С легкой руки Горького он в одночасье превратился из затравленного начинающего литератора в одного из самых известных молодых писателей. Его ранний роман «Вступление» назвали «вылазкой классового врага», началась обычная для той поры травля. Но по счастью, во время очередной встречи с приезжими писателями — в тот раз турецкими, Горький сказал об этой книге: «… девятнадцатилетний малый написал роман, героем которого взял инженера-химика, немца. Начало романа происходит в Шанхае, затем он перебрасывает своего героя в среду ударников Советского Союза, в атмосферу энтузиазма. И, несмотря на многие недостатки, получилась прекрасная книга. Если автор в дальнейшем не свихнет шеи, из него может выработаться крупный писатель». Советский deus ex machina решительно развернул идеологическую распределительную систему: после похвалы Горького отец получил все мыслимые и немыслимые блага, пайки и пропуска, его — и удачные, и не очень — вещи издавались и переиздавались и массовыми тиражами, и в «подарочных» иллюстрированных вариантах в роскошных переплетах, по его сценариям снимались фильмы (кто тогда не видел «Семеро смелых», «Доктор Калюжный»?). В двадцать девять лет он получил орден Трудового Красного Знамени — наравне с Зощенко, Тыняновым, Паустовским, Вересаевым, Всеволодом Ивановым, Леонидом Леоновым, Новиковым-Прибоем, Форш, Шкловским, Лавреневым… Последние его предвоенные вещи — повести «Лапшин» и «Жмакин» — близки настоящей большой литературе, так кажется мне и сейчас.

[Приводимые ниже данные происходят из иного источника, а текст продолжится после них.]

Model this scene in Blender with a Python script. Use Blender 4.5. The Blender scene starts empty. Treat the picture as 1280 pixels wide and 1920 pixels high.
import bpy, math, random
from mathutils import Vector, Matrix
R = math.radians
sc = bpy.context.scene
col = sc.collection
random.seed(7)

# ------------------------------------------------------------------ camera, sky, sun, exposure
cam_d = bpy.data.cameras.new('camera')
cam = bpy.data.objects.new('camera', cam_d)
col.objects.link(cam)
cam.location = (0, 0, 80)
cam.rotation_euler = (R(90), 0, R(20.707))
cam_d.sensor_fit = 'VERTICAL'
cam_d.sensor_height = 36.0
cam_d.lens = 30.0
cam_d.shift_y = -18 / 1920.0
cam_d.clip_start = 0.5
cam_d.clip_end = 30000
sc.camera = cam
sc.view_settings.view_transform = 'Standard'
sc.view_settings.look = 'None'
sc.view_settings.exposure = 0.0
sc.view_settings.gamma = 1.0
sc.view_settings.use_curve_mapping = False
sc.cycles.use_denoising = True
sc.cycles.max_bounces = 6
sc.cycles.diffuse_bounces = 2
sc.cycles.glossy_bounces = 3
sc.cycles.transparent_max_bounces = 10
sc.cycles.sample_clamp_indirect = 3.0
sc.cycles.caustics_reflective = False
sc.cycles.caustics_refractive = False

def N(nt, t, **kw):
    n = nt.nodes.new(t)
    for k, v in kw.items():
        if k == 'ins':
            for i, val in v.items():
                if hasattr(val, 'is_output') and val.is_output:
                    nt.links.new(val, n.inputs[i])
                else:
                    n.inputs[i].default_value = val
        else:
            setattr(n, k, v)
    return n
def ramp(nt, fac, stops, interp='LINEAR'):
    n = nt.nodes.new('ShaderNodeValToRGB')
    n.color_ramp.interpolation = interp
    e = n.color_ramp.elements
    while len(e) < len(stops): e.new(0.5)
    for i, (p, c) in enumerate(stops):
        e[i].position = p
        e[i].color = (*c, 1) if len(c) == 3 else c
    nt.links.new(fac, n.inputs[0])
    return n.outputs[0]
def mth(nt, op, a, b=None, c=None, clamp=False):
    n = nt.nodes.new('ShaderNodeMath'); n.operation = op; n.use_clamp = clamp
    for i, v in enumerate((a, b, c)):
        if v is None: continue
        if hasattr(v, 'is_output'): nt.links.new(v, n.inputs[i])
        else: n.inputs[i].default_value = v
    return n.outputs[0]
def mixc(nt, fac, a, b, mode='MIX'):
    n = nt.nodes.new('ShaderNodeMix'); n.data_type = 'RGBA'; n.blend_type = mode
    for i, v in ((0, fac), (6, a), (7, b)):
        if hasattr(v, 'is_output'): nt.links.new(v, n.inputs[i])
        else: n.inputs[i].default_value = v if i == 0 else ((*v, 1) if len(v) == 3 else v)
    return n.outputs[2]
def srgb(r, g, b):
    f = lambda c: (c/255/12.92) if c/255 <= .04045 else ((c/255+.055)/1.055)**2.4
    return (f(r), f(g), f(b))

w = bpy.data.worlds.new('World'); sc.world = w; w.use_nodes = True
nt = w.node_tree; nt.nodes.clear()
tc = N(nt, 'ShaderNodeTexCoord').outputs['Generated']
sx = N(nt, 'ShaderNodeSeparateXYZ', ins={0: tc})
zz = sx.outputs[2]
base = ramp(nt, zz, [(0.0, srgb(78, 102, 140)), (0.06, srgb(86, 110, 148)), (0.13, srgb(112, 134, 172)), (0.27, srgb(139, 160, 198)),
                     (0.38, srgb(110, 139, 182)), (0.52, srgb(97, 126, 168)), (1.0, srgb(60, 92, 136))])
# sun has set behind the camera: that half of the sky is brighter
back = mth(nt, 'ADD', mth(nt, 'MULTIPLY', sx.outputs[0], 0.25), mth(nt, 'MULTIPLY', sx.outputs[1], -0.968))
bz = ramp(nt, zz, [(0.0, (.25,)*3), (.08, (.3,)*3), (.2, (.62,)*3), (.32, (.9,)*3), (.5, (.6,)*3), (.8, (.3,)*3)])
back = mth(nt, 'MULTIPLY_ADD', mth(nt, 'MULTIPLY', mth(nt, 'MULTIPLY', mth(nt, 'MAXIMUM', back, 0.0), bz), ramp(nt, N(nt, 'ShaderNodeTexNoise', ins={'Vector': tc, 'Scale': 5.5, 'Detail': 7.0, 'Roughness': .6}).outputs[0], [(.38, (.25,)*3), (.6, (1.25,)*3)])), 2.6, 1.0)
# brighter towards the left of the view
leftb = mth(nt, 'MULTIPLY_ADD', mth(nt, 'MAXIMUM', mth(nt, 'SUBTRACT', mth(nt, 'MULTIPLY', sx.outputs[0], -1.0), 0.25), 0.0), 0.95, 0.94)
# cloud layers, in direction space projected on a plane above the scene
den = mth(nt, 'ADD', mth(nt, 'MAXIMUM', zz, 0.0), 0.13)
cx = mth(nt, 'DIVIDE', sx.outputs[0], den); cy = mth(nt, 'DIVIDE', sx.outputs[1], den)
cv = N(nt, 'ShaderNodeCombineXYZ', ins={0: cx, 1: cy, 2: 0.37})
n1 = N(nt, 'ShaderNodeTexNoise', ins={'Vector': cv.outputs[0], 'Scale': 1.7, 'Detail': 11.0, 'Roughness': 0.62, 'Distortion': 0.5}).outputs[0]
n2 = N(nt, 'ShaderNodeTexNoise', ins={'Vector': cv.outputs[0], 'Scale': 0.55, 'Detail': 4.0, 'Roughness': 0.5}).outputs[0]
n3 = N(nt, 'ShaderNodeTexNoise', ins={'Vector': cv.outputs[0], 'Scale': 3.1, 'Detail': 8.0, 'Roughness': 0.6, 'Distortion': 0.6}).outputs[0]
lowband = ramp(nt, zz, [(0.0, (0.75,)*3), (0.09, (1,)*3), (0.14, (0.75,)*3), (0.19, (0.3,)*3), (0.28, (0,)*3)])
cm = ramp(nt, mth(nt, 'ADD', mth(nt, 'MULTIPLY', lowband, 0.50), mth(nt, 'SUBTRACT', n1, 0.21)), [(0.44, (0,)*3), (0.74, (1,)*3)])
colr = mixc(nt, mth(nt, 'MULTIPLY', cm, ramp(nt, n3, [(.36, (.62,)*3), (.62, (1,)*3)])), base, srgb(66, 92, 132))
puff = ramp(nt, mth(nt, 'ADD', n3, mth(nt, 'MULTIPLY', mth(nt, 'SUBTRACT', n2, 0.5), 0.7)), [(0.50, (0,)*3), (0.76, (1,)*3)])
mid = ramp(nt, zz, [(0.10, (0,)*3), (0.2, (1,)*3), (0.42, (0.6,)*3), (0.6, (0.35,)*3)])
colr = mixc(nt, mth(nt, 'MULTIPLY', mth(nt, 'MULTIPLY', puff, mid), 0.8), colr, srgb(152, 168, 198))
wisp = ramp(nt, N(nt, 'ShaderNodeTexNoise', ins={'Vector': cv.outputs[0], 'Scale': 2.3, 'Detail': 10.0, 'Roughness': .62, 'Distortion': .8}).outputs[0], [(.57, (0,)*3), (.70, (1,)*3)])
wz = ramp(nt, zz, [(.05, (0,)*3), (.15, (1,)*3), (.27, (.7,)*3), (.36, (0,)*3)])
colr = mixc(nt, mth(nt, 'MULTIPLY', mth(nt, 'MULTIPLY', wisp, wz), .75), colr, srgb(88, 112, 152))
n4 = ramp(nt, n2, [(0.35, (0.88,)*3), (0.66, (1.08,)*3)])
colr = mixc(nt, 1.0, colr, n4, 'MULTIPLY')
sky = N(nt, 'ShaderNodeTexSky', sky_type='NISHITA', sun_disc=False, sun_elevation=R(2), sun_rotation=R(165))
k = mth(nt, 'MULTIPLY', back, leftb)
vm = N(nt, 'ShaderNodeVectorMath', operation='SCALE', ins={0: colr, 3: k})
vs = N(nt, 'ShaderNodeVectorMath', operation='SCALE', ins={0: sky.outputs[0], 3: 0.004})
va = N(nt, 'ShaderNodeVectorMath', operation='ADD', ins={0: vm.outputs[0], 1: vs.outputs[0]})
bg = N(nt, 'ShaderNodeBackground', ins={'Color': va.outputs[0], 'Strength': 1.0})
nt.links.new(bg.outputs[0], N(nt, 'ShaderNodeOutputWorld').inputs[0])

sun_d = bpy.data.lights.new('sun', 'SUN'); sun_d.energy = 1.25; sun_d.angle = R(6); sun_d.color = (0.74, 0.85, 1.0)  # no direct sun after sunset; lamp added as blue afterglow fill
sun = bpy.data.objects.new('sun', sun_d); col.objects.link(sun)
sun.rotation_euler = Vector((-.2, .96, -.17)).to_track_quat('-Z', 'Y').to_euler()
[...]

С войны он вернулся сильно изменившимся, очень постаревшим, что-то с ним случилось, вовсе не только то, что происходило с тысячами других воевавших.

После войны он пережил и травлю со стороны властей (особенно в пору преследования Зощенко и Ахматовой), и жестокие атаки официозной критики. Держался, сколько мне известно, в числе немногих, достойно. А с середины пятидесятых прочно вошел в славу, его много печатали и охотно читали, сверх того, имел он все атрибуты советского литературного преуспеяния: официальное признание, высокие гонорары, дачу, машину с шофером. После войны я практически с отцом не виделся, не разделял ни его печалей, ни радостей, ни славы, ни страданий, не пользовался его покровительством, не был при его кончине. Наши жизни текли отдельно, и после 1945 года он играл в моей судьбе едва ли бульшую роль, чем я — в его. Он был человеком одаренным, во многом — мужественным и достойным. Просто — из другой жизни…

Летом 1935 года отец получил квартиру в так называемой писательской надстройке — на канале Грибоедова, 9.

До этого родители и я жили в одной комнате коммунальной квартиры на Васильевском, в доме, что на углу Малого и 2-й линии.